Plus au sud, là où se dressent hôtels, casinos et restaurants, les bords de l'océan avaient résisté à Sandy, protégés par les plages et dunes artificielles que le corps des ingénieurs de l'armée américaine nourrit avec des millions de mètres cubes de sable prélevés au large.
Sinon, "l'eau serait en train de laper la promenade", explique la directrice associée du centre de recherche côtière de l'université Stockton, Kimberly McKenna.
Mais "il arrivera un moment où l'on manquera de sable, ou bien ce sera trop cher de continuer", ajoute la géologue.
Il faut s'enfoncer un peu à l'arrière de la baie pour mesurer à quel point l'eau devient un handicap.
- Marée haute -
"Dès qu'il pleut, si ce n'est pas une petite pluie fine, il y a une inondation dans la rue", se désole Thomas Gitto, retraité de 62 ans, qui a travaillé toute sa vie dans les casinos, et a toujours vécu dans cette même rue du quartier Chelsea, aux petites maisons collées les unes aux autres.
"Pour plaisanter, on dit même que si c'est juste nuageux, ça va être inondé. Et c'est vrai, dès qu'il y a une pleine lune ou un quelconque orage qui s'annonce, l'eau remonte par les égouts et la rue est inondée jusqu'au porche, et parfois ça rentre dans la maison", raconte-t-il.
Ce phénomène d'inondations à marée haute risque de devenir plus courant avec l'élévation du niveau de la mer, qui résulte du réchauffement climatique.
La ville doit s'attendre à en faire l'expérience entre 17 et 75 jours par an en 2030, contre moins d'un par an en 1950, selon un rapport de l'université Rutgers en 2019.
Dans le quartier de Chelsea Heights, Freddie Restrepo et sa soeur Paula, des immigrés colombiens, ont tous les deux perdu leurs maisons, qui s'élevaient côte à côte, pendant l'ouragan Sandy.

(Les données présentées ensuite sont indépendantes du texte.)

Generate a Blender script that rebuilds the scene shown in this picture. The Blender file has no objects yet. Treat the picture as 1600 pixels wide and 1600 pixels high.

En dix ans, et beaucoup de mésaventures, ils n'ont pu reconstruire que les murs sur des fondations désormais surélevées, comme le sont bon nombre de propriétés dans ce périmètre résidentiel.
Ici aussi, témoigne Freddie, les rues sont fréquemment inondées.
- Toujours pire -
Pas loin de là, dans son pub restaurant, "Vagabond Kitchen & Tap House", l'un des deux patrons, Elvis Cadavid, n'a vu le problème qu'"empirer".
"Les inondations, nous les voyons arriver à l'avance. Alors, on fait avec, on reporte l'ouverture, où on ferme plus tôt. Quand c'est vraiment mauvais, on perd la journée", explique-t-il, fataliste.
Pour Jim Rutala, la ville, consciente du problème, a amorcé la rénovation de son système de drainage des eaux, ainsi que la construction de plusieurs murs anti-inondation le long de la baie intérieure.
Depuis Sandy, près de 300 propriétaires à Atlantic City (plus de 7.000 dans tout le New Jersey) ont reçu des aides, en moyenne plus de 120.000 dollars, pour rebâtir leur domicile, selon l'Etat.
Mais d'après Jim Rutala, au moins 200 maisons sont encore identifiées comme victimes régulières d'inondations.